Exercise instructions — Give the listing again in full, exactly as written.

Dataset content —
--------------------

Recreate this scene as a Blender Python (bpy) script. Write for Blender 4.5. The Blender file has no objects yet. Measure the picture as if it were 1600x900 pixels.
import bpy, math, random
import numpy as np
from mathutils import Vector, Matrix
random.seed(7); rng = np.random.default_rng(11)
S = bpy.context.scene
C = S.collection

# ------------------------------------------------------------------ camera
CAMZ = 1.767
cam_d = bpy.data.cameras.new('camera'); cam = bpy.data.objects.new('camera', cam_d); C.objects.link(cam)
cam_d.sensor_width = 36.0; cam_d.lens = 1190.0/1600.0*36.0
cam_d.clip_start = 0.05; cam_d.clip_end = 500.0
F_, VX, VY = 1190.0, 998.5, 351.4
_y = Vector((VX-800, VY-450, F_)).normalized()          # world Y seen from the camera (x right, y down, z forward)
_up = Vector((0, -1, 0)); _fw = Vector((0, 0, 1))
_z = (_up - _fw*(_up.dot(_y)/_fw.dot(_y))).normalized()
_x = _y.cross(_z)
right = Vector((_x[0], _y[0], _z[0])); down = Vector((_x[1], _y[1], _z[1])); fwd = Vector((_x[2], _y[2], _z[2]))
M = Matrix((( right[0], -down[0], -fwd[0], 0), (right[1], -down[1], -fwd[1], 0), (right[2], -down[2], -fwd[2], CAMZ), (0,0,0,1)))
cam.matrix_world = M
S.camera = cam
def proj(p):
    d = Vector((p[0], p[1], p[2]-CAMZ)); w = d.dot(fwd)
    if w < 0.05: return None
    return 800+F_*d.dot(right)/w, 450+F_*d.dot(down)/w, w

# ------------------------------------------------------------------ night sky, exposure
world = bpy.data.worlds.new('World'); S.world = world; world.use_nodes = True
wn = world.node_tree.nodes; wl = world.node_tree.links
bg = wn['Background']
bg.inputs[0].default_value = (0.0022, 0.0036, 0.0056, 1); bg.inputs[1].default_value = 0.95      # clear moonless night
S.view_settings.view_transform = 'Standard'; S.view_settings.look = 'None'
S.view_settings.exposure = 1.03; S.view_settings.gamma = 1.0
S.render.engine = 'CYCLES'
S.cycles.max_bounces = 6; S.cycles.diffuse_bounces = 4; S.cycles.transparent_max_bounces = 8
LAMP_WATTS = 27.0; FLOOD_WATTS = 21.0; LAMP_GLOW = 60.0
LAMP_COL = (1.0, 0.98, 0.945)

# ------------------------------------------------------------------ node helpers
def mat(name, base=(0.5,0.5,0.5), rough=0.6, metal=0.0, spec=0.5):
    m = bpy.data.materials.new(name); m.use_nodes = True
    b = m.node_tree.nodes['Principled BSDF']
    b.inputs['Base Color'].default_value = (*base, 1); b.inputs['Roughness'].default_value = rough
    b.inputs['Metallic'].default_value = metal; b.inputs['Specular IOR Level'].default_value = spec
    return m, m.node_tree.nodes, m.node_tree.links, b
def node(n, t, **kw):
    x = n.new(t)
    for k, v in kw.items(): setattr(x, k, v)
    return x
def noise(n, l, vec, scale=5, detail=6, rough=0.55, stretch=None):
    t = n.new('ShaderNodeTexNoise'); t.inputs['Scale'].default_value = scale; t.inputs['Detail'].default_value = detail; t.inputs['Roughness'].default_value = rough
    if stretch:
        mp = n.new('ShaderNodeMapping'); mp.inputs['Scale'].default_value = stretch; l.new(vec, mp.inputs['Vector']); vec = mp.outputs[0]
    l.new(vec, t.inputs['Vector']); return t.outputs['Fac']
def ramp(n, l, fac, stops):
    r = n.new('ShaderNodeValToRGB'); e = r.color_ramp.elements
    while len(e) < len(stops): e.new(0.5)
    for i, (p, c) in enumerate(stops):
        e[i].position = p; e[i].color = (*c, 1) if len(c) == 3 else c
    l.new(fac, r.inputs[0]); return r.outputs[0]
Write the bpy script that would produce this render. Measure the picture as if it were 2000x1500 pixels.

--------------------

Solved exercise —
Recreate this scene as a Blender Python (bpy) script. Write for Blender 4.5. The Blender file has no objects yet. Measure the picture as if it were 1600x900 pixels.
import bpy, math, random
import numpy as np
from mathutils import Vector, Matrix
random.seed(7); rng = np.random.default_rng(11)
S = bpy.context.scene
C = S.collection

# ------------------------------------------------------------------ camera
CAMZ = 1.767
cam_d = bpy.data.cameras.new('camera'); cam = bpy.data.objects.new('camera', cam_d); C.objects.link(cam)
cam_d.sensor_width = 36.0; cam_d.lens = 1190.0/1600.0*36.0
cam_d.clip_start = 0.05; cam_d.clip_end = 500.0
F_, VX, VY = 1190.0, 998.5, 351.4
_y = Vector((VX-800, VY-450, F_)).normalized()          # world Y seen from the camera (x right, y down, z forward)
_up = Vector((0, -1, 0)); _fw = Vector((0, 0, 1))
_z = (_up - _fw*(_up.dot(_y)/_fw.dot(_y))).normalized()
_x = _y.cross(_z)
right = Vector((_x[0], _y[0], _z[0])); down = Vector((_x[1], _y[1], _z[1])); fwd = Vector((_x[2], _y[2], _z[2]))
M = Matrix((( right[0], -down[0], -fwd[0], 0), (right[1], -down[1], -fwd[1], 0), (right[2], -down[2], -fwd[2], CAMZ), (0,0,0,1)))
cam.matrix_world = M
S.camera = cam
def proj(p):
    d = Vector((p[0], p[1], p[2]-CAMZ)); w = d.dot(fwd)
    if w < 0.05: return None
    return 800+F_*d.dot(right)/w, 450+F_*d.dot(down)/w, w

# ------------------------------------------------------------------ night sky, exposure
world = bpy.data.worlds.new('World'); S.world = world; world.use_nodes = True
wn = world.node_tree.nodes; wl = world.node_tree.links
bg = wn['Background']
bg.inputs[0].default_value = (0.0022, 0.0036, 0.0056, 1); bg.inputs[1].default_value = 0.95      # clear moonless night
S.view_settings.view_transform = 'Standard'; S.view_settings.look = 'None'
S.view_settings.exposure = 1.03; S.view_settings.gamma = 1.0
S.render.engine = 'CYCLES'
S.cycles.max_bounces = 6; S.cycles.diffuse_bounces = 4; S.cycles.transparent_max_bounces = 8
LAMP_WATTS = 27.0; FLOOD_WATTS = 21.0; LAMP_GLOW = 60.0
LAMP_COL = (1.0, 0.98, 0.945)

# ------------------------------------------------------------------ node helpers
def mat(name, base=(0.5,0.5,0.5), rough=0.6, metal=0.0, spec=0.5):
    m = bpy.data.materials.new(name); m.use_nodes = True
    b = m.node_tree.nodes['Principled BSDF']
    b.inputs['Base Color'].default_value = (*base, 1); b.inputs['Roughness'].default_value = rough
    b.inputs['Metallic'].default_value = metal; b.inputs['Specular IOR Level'].default_value = spec
    return m, m.node_tree.nodes, m.node_tree.links, b
def node(n, t, **kw):
    x = n.new(t)
    for k, v in kw.items(): setattr(x, k, v)
    return x
def noise(n, l, vec, scale=5, detail=6, rough=0.55, stretch=None):
    t = n.new('ShaderNodeTexNoise'); t.inputs['Scale'].default_value = scale; t.inputs['Detail'].default_value = detail; t.inputs['Roughness'].default_value = rough
    if stretch:
        mp = n.new('ShaderNodeMapping'); mp.inputs['Scale'].default_value = stretch; l.new(vec, mp.inputs['Vector']); vec = mp.outputs[0]
    l.new(vec, t.inputs['Vector']); return t.outputs['Fac']
def ramp(n, l, fac, stops):
    r = n.new('ShaderNodeValToRGB'); e = r.color_ramp.elements
    while len(e) < len(stops): e.new(0.5)
    for i, (p, c) in enumerate(stops):
        e[i].position = p; e[i].color = (*c, 1) if len(c) == 3 else c
    l.new(fac, r.inputs[0]); return r.outputs[0]
Write the bpy script that would produce this render. Measure the picture as if it were 2000x1500 pixels.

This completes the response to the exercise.